Let $X$ be a normed space, $\bar{x} \in X,$ and $f: X\to \Bbb R$ be a convex functional that is continuous at $\bar{x}.$ It is well known that in this case, $\partial f(\bar{x})$ is nonempty and $w^*$- compact. In particular, if $X$ is Banach, it follows that $\partial f(\bar{x})$ is (dual norm) bounded as a consequence of the Uniform Boundedness Theorem. Hence the question:
Does there exists a normed space $X,$ a point $\bar{x}\in X,$ and a convex functional $f: X \to \Bbb R$ continuous at $\bar{x}$ such that $\partial f(\bar{x})$ is (dual norm) unbounded??
Of course, if it exists, $X$ cannot be Banach.
It is always bounded in this case. If you want an unbounded subgradient then you need a function that is not continuous at $\bar x$.

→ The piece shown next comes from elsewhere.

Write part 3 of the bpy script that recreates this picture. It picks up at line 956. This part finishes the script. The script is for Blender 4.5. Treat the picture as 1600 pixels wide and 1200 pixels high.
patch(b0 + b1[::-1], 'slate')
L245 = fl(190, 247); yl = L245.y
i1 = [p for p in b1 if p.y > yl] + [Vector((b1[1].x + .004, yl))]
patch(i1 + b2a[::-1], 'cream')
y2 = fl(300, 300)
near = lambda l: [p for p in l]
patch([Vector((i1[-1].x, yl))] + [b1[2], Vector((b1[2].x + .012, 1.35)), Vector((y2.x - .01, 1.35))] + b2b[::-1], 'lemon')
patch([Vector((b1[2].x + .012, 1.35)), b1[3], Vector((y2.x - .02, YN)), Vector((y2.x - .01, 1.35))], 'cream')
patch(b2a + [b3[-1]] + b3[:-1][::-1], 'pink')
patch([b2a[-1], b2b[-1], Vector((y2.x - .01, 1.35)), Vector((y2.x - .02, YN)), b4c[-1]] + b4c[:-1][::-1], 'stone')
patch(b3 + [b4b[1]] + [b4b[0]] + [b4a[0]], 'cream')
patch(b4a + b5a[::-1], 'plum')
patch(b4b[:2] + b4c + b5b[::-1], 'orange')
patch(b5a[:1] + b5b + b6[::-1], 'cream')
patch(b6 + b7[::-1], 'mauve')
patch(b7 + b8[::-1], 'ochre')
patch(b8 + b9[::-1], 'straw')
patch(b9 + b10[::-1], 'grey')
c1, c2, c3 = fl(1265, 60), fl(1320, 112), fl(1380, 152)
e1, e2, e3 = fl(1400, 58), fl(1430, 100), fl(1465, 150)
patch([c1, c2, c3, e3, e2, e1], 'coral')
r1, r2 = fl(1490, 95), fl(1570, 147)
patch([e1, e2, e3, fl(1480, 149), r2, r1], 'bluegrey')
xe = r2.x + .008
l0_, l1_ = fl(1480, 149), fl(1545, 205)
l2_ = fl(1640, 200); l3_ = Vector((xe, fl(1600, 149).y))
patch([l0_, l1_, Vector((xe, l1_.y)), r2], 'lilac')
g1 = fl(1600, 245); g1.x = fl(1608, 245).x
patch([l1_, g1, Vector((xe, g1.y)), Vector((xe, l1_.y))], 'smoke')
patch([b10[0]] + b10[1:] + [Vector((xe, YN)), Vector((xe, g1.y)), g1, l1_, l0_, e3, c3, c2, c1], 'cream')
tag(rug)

If $f$ is continuous at $\bar x$, there exists a $\delta>0$ such that $f(\bar x+y)<f(\bar x)+1$ for all $y$ with $\|y\| < \delta$.
Let $\xi\in\partial f(\bar x)$ be given. Then we have $$ \|\xi\| = \delta^{-1}\sup_{\|y\|<\delta} \xi(y) \leq \delta^{-1}\sup_{\|y\|<\delta} (f(\bar x+y)-f(\bar x)) \leq \delta^{-1} 1 = \delta^{-1}. $$ Therefore $\partial f(\bar x)$ is bounded.